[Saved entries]
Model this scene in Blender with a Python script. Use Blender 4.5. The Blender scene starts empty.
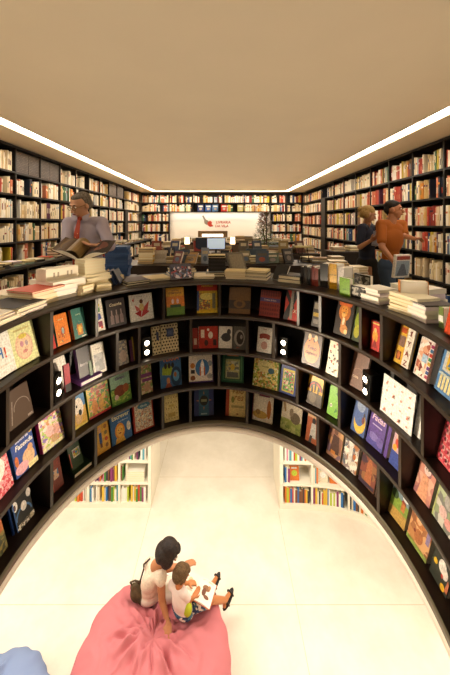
import bpy, bmesh, math, random
from mathutils import Vector, Matrix, Euler, noise as mnoise
R = random.Random(7)
SC = bpy.context.scene
COL = SC.collection
PI = math.pi
FPX, VX, VY, EYE = 300.0, 223.5, 223.0, 1.5
LOW = -2.7                                   # the lower storey's floor

# ------------------------------------------------------------------ materials
def lin(h):
    if isinstance(h, (tuple, list)): return tuple(h[:3]) + (1,)
    h = h.lstrip('#'); v = [int(h[i:i+2], 16)/255 for i in (0, 2, 4)]
    return tuple((c/12.92 if c <= .04045 else ((c+.055)/1.055)**2.4) for c in v) + (1,)
MC = {}
def mat(col, rough=.55, spec=.4, key=None, noise=0, nscale=20, metal=0, bump=0, bscale=60):
    k = (col, rough, spec, noise, nscale, metal, bump, bscale)
    if k in MC: return MC[k]
    m = bpy.data.materials.new('surface_%d' % len(MC)); m.use_nodes = True
    nt = m.node_tree; b = nt.nodes['Principled BSDF']
    c = lin(col)
    b.inputs['Base Color'].default_value = c
    b.inputs['Roughness'].default_value = rough
    b.inputs['Specular IOR Level'].default_value = spec
    b.inputs['Metallic'].default_value = metal
    if noise or bump:
        tc = nt.nodes.new('ShaderNodeTexCoord')
        if noise:
            n = nt.nodes.new('ShaderNodeTexNoise'); n.inputs['Scale'].default_value = nscale; n.inputs['Detail'].default_value = 4
            nt.links.new(tc.outputs['Object'], n.inputs['Vector'])
            r = nt.nodes.new('ShaderNodeValToRGB')
            r.color_ramp.elements[0].position = .3; r.color_ramp.elements[1].position = .7
            r.color_ramp.elements[0].color = tuple(x*(1-noise) for x in c[:3]) + (1,)
            r.color_ramp.elements[1].color = tuple(min(1, x*(1+noise*.6)) for x in c[:3]) + (1,)
            nt.links.new(n.outputs['Fac'], r.inputs['Fac']); nt.links.new(r.outputs['Color'], b.inputs['Base Color'])
        if bump:
            n = nt.nodes.new('ShaderNodeTexNoise'); n.inputs['Scale'].default_value = bscale; n.inputs['Detail'].default_value = 3
            nt.links.new(tc.outputs['Object'], n.inputs['Vector'])
            bp = nt.nodes.new('ShaderNodeBump'); bp.inputs['Strength'].default_value = bump; bp.inputs['Distance'].default_value = .01
            nt.links.new(n.outputs['Fac'], bp.inputs['Height']); nt.links.new(bp.outputs['Normal'], b.inputs['Normal'])
    MC[k] = m
    return m
def busy(cols, scale=40, seed=0, rough=.35):
    """an illustrated surface: irregular patches of the picture's colours"""
    scale *= 1.45; k = ('busy', tuple(cols), scale, seed)
    if k in MC: return MC[k]
    m = bpy.data.materials.new('illustration_%d' % len(MC)); m.use_nodes = True
    nt = m.node_tree; b = nt.nodes['Principled BSDF']; b.inputs['Roughness'].default_value = rough
    tc = nt.nodes.new('ShaderNodeTexCoord'); mp = nt.nodes.new('ShaderNodeMapping')
    mp.inputs['Location'].default_value = (seed*1.7, seed*.9, seed*2.3); nt.links.new(tc.outputs['Object'], mp.inputs['Vector'])
    n = nt.nodes.new('ShaderNodeTexNoise'); n.inputs['Scale'].default_value = scale*.8; nt.links.new(mp.outputs[0], n.inputs['Vector'])
    mx = nt.nodes.new('ShaderNodeVectorMath'); mx.operation = 'MULTIPLY_ADD'
    mx.inputs[1].default_value = (.03, .03, .03); nt.links.new(n.outputs['Color'], mx.inputs[0]); nt.links.new(mp.outputs[0], mx.inputs[2])
    v = nt.nodes.new('ShaderNodeTexVoronoi'); v.inputs['Scale'].default_value = scale; nt.links.new(mx.outputs[0], v.inputs['Vector'])
    sp = nt.nodes.new('ShaderNodeSeparateColor'); nt.links.new(v.outputs['Color'], sp.inputs[0])
    r = nt.nodes.new('ShaderNodeValToRGB'); r.color_ramp.interpolation = 'CONSTANT'
    el = r.color_ramp.elements
    while len(el) < len(cols): el.new(.5)
    for i, c in enumerate(cols): el[i].position = i/len(cols); el[i].color = lin(c)
    nt.links.new(sp.outputs[0], r.inputs['Fac']); nt.links.new(r.outputs['Color'], b.inputs['Base Color'])
    MC[k] = m
    return m
def emis(col, s):
    k = ('e', col, s)
    if k in MC: return MC[k]
    m = bpy.data.materials.new('lamp_glow_%d' % len(MC)); m.use_nodes = True
    b = m.node_tree.nodes['Principled BSDF']; b.inputs['Base Color'].default_value = lin(col)
    b.inputs['Emission Color'].default_value = lin(col); b.inputs['Emission Strength'].default_value = s
    MC[k] = m
    return m
def M_(x): return mat(x) if isinstance(x, str) else x

WOOD = mat('#241812', .38, .4, noise=.25, nscale=9)
EDGE = mat('#30251b', .38, .4)
BEDGE = mat('#5c5440', .4, .4)
BLACKW = mat('#1a1512', .45, .4)
PAGE = mat('#efe2c0', .8, .2)
PAGEW = mat('#f3ede0', .8, .2)
WHITE_L = mat('#f6efdc', .5, .3)

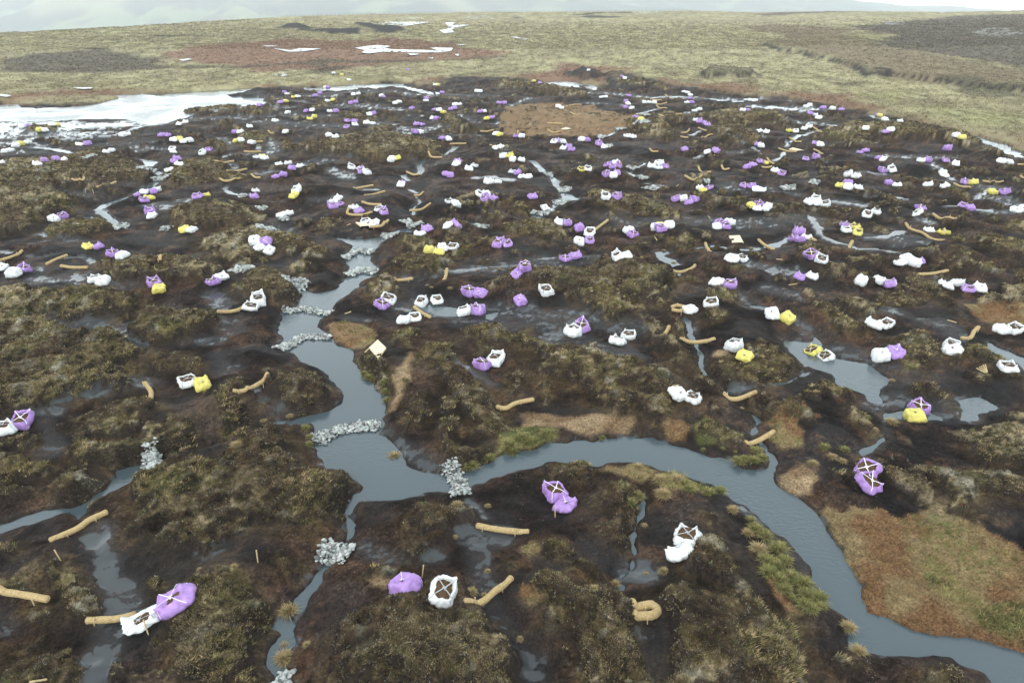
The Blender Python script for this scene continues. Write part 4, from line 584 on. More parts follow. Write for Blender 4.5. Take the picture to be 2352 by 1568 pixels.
def heather_tint(x, y, c):
    u = RNG.uniform(0, 1, len(x)); a = fbm(x/2.2, y/2.2, 3, 161)
    straw = (u < .02+sst(.50, .64, a)*.32)[:, None]; grey = ((u > .93))[:, None]; grn = ((u > .87) & (a < .5))[:, None]; rus = ((u > .62) & (u < .72) & (a < .48))[:, None]
    c = np.where(grn, np.array([.095, .11, .035]), c); c = np.where(rus, np.array([.12, .062, .035]), c); c = np.where(grey, np.array([.22, .215, .17]), c)
    return np.where(straw, np.array([.29, .235, .125]), c)
scatter('heather', 'h', 420000, 11, 62, 8, .045, .0015, .012, .0009, 1.3, tint=heather_tint, spread=.8)
scatter('hag_heather', 'h', 130000, 60, 200, 6, .05, .0014, .03, .0014, 1.2, tint=heather_tint, spread=.9)
scatter('sedge', 'r', 130000, 11, 70, 9, .10, .0016, .007, .0007, 1.15, tint=lambda x, y, c: np.where((RNG.uniform(0, 1, len(x)) < .3)[:, None], np.array([.30, .20, .10]), np.where((RNG.uniform(0, 1, len(x)) < sst(.5, .62, fbm(x/3, y/3, 3, 171))*.8)[:, None], np.array([.15, .17, .055]), c*1.1)), comb=.25)
scatter('straw_grass', 't', 60000, 11, 220, 9, .13, .001, .008, .0008, 1.0, tint=lambda x, y, c: c*1.2, comb=.2)
scatter('rush_grass', 'g', 30000, 11, 90, 10, .16, .001, .008, .0007, .9, tint=lambda x, y, c: np.where((RNG.uniform(0, 1, len(x)) < .35)[:, None], np.array([.34, .3, .12]), c*1.1))
moor_mask = (1-pit)*sst(.5, 2.5, wd)*(1-TY['p'])
scatter('moor_grass', moor_mask*(1-.85*sst(380, 600, YG)), 200000, 70, 640, 5, .12, .0009, .03, .0010, 1.1, tint=lambda x, y, c: c*RNG.uniform(.75, 1.35, len(x))[:, None], spread=1.2)
bare = pit*(1-veg)*sst(.2, .5, wd)*(1-np.clip(wet*2, 0, 1))
scatter('heather_litter', bare*sst(.36, .6, fbm(XG/2.5, YG/2.5, 3, 181)), 150000, 11, 60, 3, .03, .0014, .010, .0006, 1.5, tint=lambda x, y, c: np.where((RNG.uniform(0, 1, len(x)) < .5)[:, None], np.array([.045, .030, .024]), np.where((RNG.uniform(0, 1, len(x)) < .6)[:, None], np.array([.10, .062, .045]), np.array([.20, .15, .105]))), flat=True, spread=1.5)

gpatch = TY['h']*sst(.50, .62, fbm(XG/2.6, YG/2.6, 3, 191))*(1-sst(60, 110, YG))
scatter('hag_grass', gpatch, 60000, 11, 100, 13, .13, .0012, .009, .0009, .95, tint=lambda x, y, c: np.where((RNG.uniform(0, 1, len(x)) < .5)[:, None], np.array([.37, .29, .15]), np.array([.17, .165, .06]))*RNG.uniform(.6, 1.3, len(x))[:, None], comb=.35, spread=.55)
spatch = TY['h']*sst(.46, .6, fbm(XG/1.7, YG/1.7, 3, 197))
scatter('heather_sprigs', spatch, 60000, 11, 80, 12, .09, .001, .016, .0011, 1.2, tint=lambda x, y, c: np.array([[.060, .040, .024], [.095, .080, .030], [.13, .088, .045], [.045, .044, .02]])[RNG.integers(0, 4, len(x))]*RNG.uniform(.6, 1.3, len(x))[:, None], spread=.7)

# ------------------------------------------------------------------ labels that say which one
USED = {}
def place_words(px, py): return f"{round(px/25.6)}% across and {round(py/17.07)}% down"
def unique_label(text, px, py, force=False):
    t = text
    if force or t in USED:
        t = text+", "+place_words(px, py)
        if len(t.split()) > 16: t = text.split(' bulk bag')[0]+' bulk bag, '+place_words(px, py)
        if t in USED: t = text.split(' bulk bag')[0]+(' bulk bag' if 'bulk bag' in text else '')+f", {px/25.6:.1f}% across and {py/17.07:.1f}% down"
    USED[t] = 1; return t
def empty(name, loc, rz=0):
    o = bpy.data.objects.new(name, None); o.empty_display_size = .2; COL.objects.link(o); o.location = loc; o.rotation_euler = (0, 0, rz); return o
def flat_mat(name, col, rough=.7, spec=.3, var=.0, scale=6, bump=0, bscale=30):
    m, n, b = new_mat(name); b.inputs['Roughness'].default_value = rough; b.inputs['Specular IOR Level'].default_value = spec
    tc = nd(n, 'ShaderNodeTexCoord'); ns = nd(n, 'ShaderNodeTexNoise'); ns.inputs['Scale'].default_value = scale; ns.inputs['Detail'].default_value = 4
    mr = nd(n, 'ShaderNodeMapRange'); mr.inputs['From Min'].default_value = .3; mr.inputs['From Max'].default_value = .7; mr.inputs['To Min'].default_value = 1-var; mr.inputs['To Max'].default_value = 1+var*.4
    mx = nd(n, 'ShaderNodeMix', data_type='RGBA', blend_type='MULTIPLY'); mx.inputs['Factor'].default_value = 1; mx.inputs['A'].default_value = (*col, 1)
    n.links.new(tc.outputs['Object'], ns.inputs['Vector']); n.links.new(ns.outputs['Fac'], mr.inputs['Value']); n.links.new(mr.outputs[0], mx.inputs['B']); n.links.new(mx.outputs['Result'], b.inputs['Base Color'])
    if bump:
        n2 = nd(n, 'ShaderNodeTexNoise'); n2.inputs['Scale'].default_value = bscale; n2.inputs['Detail'].default_value = 5; n.links.new(tc.outputs['Object'], n2.inputs['Vector'])
        bp = nd(n, 'ShaderNodeBump'); bp.inputs['Strength'].default_value = bump; bp.inputs['Distance'].default_value = .02; n.links.new(n2.outputs['Fac'], bp.inputs['Height']); n.links.new(bp.outputs[0], b.inputs['Normal'])
    return m

# ------------------------------------------------------------------ bulk bags
def fabric(name, col, var):
    m = flat_mat(name, col, .58, .3, var, 5, .9, 6); n = m.node_tree; b = n.nodes['Principled BSDF']; src = b.inputs['Base Color'].links[0].from_socket
    tc = nd(n, 'ShaderNodeTexCoord'); sp = nd(n, 'ShaderNodeSeparateXYZ'); ns = nd(n, 'ShaderNodeTexNoise'); ns.inputs['Scale'].default_value = 4.5; ns.inputs['Detail'].default_value = 4
    ad = nd(n, 'ShaderNodeMath', operation='MULTIPLY_ADD'); ad.inputs[1].default_value = -.42; mr = nd(n, 'ShaderNodeMapRange'); mr.inputs['From Min'].default_value = -.20; mr.inputs['From Max'].default_value = -.08; mr.inputs['To Min'].default_value = .75; mr.inputs['To Max'].default_value = 0
    n.links.new(tc.outputs['Object'], sp.inputs[0]); n.links.new(tc.outputs['Object'], ns.inputs['Vector']); n.links.new(ns.outputs['Fac'], ad.inputs[0]); n.links.new(sp.outputs['Z'], ad.inputs[2]); n.links.new(ad.outputs[0], mr.inputs['Value'])
    mx = nd(n, 'ShaderNodeMix', data_type='RGBA'); n.links.new(mr.outputs[0], mx.inputs['Factor']); n.links.new(src, mx.inputs['A']); mx.inputs['B'].default_value = (.10, .07, .055, 1); n.links.new(mx.outputs['Result'], b.inputs['Base Color'])
    return m
FAB = {'w': fabric('white_woven_plastic', (.72, .74, .74), .14), 'p': fabric('purple_woven_plastic', (.38, .23, .54), .3), 'y': fabric('yellow_woven_plastic', (.64, .57, .15), .22)}
STRAP = {'w': flat_mat('grey_webbing', (.34, .36, .38), .7), 'p': flat_mat('white_webbing', (.74, .68, .78), .7), 'y': flat_mat('pale_webbing', (.5, .5, .36), .7)}
m_fill = flat_mat('heather_brash', (.11, .068, .036), .95, .1, .5, 22, 1.0, 40)
def super_r(th, e=4.6): return (np.abs(np.cos(th))**e+np.abs(np.sin(th))**e)**(-1/e)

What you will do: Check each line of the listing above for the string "picture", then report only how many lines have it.

Expected answer: 2